### Data lines
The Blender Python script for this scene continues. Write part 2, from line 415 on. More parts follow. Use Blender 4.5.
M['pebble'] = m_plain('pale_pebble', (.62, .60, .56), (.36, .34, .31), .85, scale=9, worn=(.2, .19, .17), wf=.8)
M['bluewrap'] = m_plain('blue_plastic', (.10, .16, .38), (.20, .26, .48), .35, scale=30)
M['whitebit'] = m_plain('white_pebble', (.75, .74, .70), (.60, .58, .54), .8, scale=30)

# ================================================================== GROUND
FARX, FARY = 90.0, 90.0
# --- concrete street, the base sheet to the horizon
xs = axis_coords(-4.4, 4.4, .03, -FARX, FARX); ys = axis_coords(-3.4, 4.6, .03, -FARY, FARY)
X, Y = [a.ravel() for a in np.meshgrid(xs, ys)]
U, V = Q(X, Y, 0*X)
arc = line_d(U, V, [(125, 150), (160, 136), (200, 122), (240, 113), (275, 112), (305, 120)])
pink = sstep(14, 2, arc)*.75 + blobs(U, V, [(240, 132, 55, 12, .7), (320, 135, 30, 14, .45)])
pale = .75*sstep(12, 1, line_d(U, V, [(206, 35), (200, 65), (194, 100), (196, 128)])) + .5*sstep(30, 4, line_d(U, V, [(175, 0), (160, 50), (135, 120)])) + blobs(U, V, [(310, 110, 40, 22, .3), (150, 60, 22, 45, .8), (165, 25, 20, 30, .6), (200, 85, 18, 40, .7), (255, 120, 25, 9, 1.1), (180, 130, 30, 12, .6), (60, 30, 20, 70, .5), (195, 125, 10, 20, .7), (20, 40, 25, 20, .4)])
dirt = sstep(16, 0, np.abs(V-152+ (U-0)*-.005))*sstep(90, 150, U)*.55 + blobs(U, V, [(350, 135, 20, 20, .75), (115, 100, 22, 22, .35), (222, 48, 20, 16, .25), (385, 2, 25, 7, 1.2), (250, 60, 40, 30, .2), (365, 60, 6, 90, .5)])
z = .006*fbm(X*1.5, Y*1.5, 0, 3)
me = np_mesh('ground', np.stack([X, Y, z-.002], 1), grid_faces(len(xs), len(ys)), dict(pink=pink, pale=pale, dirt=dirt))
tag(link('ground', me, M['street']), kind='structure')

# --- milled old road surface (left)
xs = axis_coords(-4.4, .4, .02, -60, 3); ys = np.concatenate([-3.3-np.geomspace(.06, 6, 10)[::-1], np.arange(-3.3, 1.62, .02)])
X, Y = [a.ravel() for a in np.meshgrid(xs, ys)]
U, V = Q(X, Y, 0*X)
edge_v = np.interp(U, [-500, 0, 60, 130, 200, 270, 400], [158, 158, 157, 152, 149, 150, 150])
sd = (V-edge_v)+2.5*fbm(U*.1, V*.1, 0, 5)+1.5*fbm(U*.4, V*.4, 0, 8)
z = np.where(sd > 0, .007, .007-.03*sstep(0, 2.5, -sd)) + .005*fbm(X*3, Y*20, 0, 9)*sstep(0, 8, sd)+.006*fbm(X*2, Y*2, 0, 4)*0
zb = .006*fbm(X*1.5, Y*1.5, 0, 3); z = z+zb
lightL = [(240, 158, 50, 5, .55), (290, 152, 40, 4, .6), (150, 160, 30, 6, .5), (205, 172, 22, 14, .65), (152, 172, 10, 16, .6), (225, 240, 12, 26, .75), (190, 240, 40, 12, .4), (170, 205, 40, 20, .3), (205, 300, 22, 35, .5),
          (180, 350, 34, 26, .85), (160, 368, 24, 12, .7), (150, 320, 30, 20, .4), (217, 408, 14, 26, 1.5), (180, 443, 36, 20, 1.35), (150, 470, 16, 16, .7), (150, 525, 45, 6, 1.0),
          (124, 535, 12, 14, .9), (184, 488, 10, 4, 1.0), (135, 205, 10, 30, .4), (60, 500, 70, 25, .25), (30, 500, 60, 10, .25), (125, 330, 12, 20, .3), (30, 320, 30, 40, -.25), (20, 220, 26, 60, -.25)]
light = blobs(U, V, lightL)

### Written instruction
Look at the material above and copy, word for word, its lines from the first through the one containing "(.60, .58, .54), .8, scale=30)".

### Answer below
The Blender Python script for this scene continues. Write part 2, from line 415 on. More parts follow. Use Blender 4.5.
M['pebble'] = m_plain('pale_pebble', (.62, .60, .56), (.36, .34, .31), .85, scale=9, worn=(.2, .19, .17), wf=.8)
M['bluewrap'] = m_plain('blue_plastic', (.10, .16, .38), (.20, .26, .48), .35, scale=30)
M['whitebit'] = m_plain('white_pebble', (.75, .74, .70), (.60, .58, .54), .8, scale=30)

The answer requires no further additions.